Step 1: Remove the Dead Weight
The first thing I noticed was that we were building two Ruby versions sequentially: Ruby 2.5 and Ruby 3.x. The problem? Ruby 2.5 had been deprecated for a while, and no team was actually using it anymore. We were spending half our build time on a version nobody needed.
I confirmed with the relevant stakeholders that Ruby 2.5 could be dropped, then removed it from the build matrix. Just like that, build time went from 60 minutes to 30 minutes. A 50% improvement from deleting code.
Lesson: Before optimizing anything, check if you're even building the right things. Dead code and deprecated targets are the easiest wins.
Step 2: Parallelize the Tests
With the low-hanging fruit gone, I looked at where the remaining 30 minutes were being spent. The answer was obvious: tests. Our test suite was running sequentially, one test after another, on a single thread.
I restructured the test runner to parallelize across multiple workers. Our CI environment had the compute available—we just weren't using it. After implementing parallel test execution, build time dropped from 30 minutes to 15 minutes.
Lesson: If your tests are running sequentially, you're leaving performance on the table. Most modern test frameworks support parallelization out of the box.
Step 3: Cache the I/O
At 15 minutes, the build was already much better. But I kept thinking: can I do better?
I profiled the test runs and found that a significant portion of time was spent on I/O operations—reading fixture files, loading test data, and other disk operations. The test data wasn't huge (around 250MB), but disk I/O adds up when you're doing it thousands of times across parallel workers.
I implemented an in-memory cache that loaded the test fixtures once at the start of the test run and kept them in memory for all subsequent reads. The impact was dramatic: build time dropped from 15 minutes to about 2-3 minutes.
Lesson: I/O is often the hidden bottleneck. If your tests read the same data repeatedly, caching it in memory can yield massive improvements.
The Results
Total improvement: 60 minutes → 3 minutes. A 95% reduction in build time.

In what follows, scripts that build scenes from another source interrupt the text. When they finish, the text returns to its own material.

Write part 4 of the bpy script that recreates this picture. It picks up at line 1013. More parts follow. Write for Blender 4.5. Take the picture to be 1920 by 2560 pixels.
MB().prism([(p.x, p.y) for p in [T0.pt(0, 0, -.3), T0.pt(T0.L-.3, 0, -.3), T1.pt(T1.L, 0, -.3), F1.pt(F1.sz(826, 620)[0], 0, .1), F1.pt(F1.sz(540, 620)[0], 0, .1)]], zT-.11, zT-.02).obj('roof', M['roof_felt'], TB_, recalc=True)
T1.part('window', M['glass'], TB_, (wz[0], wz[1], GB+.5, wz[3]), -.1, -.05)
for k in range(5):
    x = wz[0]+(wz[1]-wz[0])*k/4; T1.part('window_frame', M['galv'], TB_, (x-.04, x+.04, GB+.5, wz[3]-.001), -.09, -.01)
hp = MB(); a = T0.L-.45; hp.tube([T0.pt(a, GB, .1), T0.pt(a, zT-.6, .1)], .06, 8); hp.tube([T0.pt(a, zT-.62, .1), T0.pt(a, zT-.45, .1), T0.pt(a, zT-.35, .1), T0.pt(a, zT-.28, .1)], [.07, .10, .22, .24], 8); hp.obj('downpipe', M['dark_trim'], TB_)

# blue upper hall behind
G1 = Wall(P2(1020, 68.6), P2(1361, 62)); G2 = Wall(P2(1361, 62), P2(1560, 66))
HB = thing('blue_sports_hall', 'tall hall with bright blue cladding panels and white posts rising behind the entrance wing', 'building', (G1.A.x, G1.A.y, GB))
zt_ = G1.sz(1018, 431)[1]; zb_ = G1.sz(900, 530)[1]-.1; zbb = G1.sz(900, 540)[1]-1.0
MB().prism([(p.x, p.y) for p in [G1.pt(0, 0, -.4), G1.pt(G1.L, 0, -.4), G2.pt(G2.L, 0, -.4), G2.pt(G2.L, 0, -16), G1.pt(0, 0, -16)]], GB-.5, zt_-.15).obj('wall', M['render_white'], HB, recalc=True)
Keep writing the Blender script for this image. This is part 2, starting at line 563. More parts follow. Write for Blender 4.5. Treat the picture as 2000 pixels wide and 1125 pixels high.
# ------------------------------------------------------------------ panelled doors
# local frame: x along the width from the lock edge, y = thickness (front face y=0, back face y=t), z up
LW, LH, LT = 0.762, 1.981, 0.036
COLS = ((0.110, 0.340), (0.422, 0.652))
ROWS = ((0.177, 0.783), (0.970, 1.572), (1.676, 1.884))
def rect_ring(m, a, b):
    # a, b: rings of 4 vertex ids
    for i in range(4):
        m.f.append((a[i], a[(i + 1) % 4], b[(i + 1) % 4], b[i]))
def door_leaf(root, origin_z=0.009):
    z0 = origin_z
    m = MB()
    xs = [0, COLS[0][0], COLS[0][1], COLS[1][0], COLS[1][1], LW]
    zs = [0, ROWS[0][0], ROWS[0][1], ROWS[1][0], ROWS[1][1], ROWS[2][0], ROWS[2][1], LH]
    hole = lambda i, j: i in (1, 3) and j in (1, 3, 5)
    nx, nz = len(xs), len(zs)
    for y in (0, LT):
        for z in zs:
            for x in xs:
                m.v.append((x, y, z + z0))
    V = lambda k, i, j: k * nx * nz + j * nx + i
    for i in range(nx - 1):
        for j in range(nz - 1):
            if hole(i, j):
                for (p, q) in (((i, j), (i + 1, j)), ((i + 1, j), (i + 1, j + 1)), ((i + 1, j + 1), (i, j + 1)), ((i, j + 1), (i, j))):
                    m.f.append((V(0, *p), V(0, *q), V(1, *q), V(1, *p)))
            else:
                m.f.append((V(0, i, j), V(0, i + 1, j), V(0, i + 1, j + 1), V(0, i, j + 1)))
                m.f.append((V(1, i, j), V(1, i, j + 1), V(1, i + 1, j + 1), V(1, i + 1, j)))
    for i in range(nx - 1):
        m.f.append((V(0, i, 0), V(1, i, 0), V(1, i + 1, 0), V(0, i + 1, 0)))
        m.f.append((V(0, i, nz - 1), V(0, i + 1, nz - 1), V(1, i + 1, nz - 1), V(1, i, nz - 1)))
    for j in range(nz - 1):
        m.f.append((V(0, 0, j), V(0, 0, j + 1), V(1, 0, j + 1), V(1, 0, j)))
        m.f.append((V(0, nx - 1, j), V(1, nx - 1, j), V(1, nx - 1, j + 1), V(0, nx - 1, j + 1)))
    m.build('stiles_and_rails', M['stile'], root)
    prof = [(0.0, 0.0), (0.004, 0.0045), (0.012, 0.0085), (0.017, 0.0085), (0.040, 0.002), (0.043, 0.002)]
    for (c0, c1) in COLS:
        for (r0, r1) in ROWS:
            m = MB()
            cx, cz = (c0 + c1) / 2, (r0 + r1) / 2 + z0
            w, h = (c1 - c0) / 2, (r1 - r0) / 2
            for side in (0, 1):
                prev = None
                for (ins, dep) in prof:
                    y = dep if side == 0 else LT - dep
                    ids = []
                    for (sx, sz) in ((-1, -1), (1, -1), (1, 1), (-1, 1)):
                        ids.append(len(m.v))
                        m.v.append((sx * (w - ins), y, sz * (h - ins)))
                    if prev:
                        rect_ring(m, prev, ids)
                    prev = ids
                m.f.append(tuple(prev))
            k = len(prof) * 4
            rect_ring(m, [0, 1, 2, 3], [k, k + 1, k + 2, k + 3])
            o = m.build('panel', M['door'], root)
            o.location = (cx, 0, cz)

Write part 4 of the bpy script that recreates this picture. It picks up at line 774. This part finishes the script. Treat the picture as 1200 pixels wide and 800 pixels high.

I pushed the changes and sent out an email explaining what I'd done. The response was immediate. Engineers across the org were thrilled—not just because the shared package built faster, but because the same optimizations meant local builds were faster too. What used to be a coffee-break-length wait was now barely enough time to check Slack.
Why This Matters
Fast builds aren't just a nice-to-have. They fundamentally change how people work:
- Faster feedback loops: Engineers can iterate quickly, catch bugs earlier, and ship with more confidence.
- Less context switching: A 3-minute build means you can stay focused. A 60-minute build means you context-switch to something else and lose flow.
- Unblocked teams: When your package is a dependency for other teams, your build time is their build time. Faster builds help everyone.
- Lower CI costs: Less compute time means lower bills. At scale, a 95% reduction in build time translates to real money saved.
Takeaways
If you're dealing with slow builds, here's the playbook:
- Audit what you're building. Are there deprecated targets, unused configurations, or dead code paths? Remove them.
- Parallelize. If your tests or build steps run sequentially, parallelize them. Modern CI systems have the compute—use it.
- Profile and cache. Find where time is actually being spent. If it's I/O, cache aggressively. If it's CPU, consider whether the work is actually necessary.
Sometimes the biggest wins come from the simplest changes. You don't always need a fancy new tool or a complete rewrite. Sometimes you just need to delete a deprecated Ruby version and add a cache.